## SUPPLIED MATERIAL
>> BEGIN

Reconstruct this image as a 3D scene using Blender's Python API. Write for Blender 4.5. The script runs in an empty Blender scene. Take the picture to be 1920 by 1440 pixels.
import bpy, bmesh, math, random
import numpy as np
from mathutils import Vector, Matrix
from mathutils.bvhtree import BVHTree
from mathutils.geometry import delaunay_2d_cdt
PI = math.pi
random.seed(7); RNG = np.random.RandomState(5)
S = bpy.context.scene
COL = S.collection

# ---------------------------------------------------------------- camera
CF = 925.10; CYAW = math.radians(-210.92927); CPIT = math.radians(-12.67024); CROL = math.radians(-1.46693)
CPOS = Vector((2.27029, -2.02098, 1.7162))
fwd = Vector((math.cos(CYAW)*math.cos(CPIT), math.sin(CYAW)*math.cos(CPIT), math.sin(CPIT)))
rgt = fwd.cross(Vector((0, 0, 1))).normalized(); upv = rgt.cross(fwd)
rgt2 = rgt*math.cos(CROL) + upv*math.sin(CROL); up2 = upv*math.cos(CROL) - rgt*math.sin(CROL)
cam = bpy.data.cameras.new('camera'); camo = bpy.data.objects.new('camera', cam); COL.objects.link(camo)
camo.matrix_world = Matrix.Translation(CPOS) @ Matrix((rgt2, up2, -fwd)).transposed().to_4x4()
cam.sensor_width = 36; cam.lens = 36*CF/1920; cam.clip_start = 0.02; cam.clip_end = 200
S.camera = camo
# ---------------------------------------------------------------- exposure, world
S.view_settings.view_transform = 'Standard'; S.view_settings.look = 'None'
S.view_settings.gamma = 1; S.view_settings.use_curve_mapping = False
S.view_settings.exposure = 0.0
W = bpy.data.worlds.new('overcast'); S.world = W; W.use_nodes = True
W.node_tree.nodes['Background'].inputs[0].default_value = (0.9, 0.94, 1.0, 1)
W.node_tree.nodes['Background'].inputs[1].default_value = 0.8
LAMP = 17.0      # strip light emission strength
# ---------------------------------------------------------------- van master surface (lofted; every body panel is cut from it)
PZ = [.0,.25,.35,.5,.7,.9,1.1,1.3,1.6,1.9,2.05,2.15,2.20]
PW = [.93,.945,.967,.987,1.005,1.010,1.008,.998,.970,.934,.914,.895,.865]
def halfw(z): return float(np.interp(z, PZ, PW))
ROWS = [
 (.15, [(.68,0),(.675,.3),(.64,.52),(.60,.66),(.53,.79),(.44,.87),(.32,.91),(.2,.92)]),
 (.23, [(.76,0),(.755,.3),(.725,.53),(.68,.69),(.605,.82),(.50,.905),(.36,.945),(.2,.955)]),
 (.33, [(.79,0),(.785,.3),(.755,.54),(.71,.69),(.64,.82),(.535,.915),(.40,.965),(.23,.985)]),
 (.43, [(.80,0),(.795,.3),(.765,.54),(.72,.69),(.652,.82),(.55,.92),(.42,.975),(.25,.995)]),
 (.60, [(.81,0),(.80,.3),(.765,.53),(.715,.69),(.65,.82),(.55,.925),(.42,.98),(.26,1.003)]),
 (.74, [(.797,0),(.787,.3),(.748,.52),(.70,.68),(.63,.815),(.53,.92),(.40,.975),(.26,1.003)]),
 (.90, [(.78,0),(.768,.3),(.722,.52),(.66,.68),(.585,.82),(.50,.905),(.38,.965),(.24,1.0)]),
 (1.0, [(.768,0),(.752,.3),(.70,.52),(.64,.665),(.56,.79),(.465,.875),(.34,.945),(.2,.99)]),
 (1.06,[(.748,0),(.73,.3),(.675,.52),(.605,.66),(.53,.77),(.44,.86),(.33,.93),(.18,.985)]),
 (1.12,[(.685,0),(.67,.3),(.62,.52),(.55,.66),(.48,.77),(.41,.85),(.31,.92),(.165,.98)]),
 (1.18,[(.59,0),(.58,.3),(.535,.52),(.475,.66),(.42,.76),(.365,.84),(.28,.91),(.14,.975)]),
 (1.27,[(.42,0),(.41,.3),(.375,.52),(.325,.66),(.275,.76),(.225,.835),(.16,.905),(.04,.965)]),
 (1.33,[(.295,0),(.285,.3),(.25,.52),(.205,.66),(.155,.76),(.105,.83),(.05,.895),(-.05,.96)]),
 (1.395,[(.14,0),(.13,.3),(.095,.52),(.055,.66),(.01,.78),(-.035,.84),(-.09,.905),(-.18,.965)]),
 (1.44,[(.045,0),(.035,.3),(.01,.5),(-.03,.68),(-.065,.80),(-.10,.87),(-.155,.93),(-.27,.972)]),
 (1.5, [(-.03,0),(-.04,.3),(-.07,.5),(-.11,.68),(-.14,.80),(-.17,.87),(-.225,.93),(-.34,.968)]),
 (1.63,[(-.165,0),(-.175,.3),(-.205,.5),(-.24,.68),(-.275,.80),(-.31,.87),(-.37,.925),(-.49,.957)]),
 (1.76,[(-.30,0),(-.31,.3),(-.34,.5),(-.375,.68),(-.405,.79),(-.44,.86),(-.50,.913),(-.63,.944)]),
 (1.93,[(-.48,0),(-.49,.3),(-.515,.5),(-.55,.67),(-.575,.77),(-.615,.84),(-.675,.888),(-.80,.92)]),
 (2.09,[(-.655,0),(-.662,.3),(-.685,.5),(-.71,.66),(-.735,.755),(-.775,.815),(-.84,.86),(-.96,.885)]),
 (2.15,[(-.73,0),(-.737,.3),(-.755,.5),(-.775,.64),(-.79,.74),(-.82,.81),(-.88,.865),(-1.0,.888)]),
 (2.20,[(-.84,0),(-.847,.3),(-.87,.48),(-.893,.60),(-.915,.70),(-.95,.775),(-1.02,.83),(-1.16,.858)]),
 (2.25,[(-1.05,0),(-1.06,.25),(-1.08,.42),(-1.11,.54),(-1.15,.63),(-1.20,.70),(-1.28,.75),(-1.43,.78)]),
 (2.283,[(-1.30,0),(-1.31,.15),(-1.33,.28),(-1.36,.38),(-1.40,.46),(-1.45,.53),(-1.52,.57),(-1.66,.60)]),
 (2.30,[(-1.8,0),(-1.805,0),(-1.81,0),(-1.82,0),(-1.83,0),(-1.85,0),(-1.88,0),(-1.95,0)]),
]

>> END

## EXERCISE OBJECTIVE
Gather each line from the listing above that holds "scene".

## EXERCISE SOLUTION
Reconstruct this image as a 3D scene using Blender's Python API. Write for Blender 4.5. The script runs in an empty Blender scene. Take the picture to be 1920 by 1440 pixels.
S = bpy.context.scene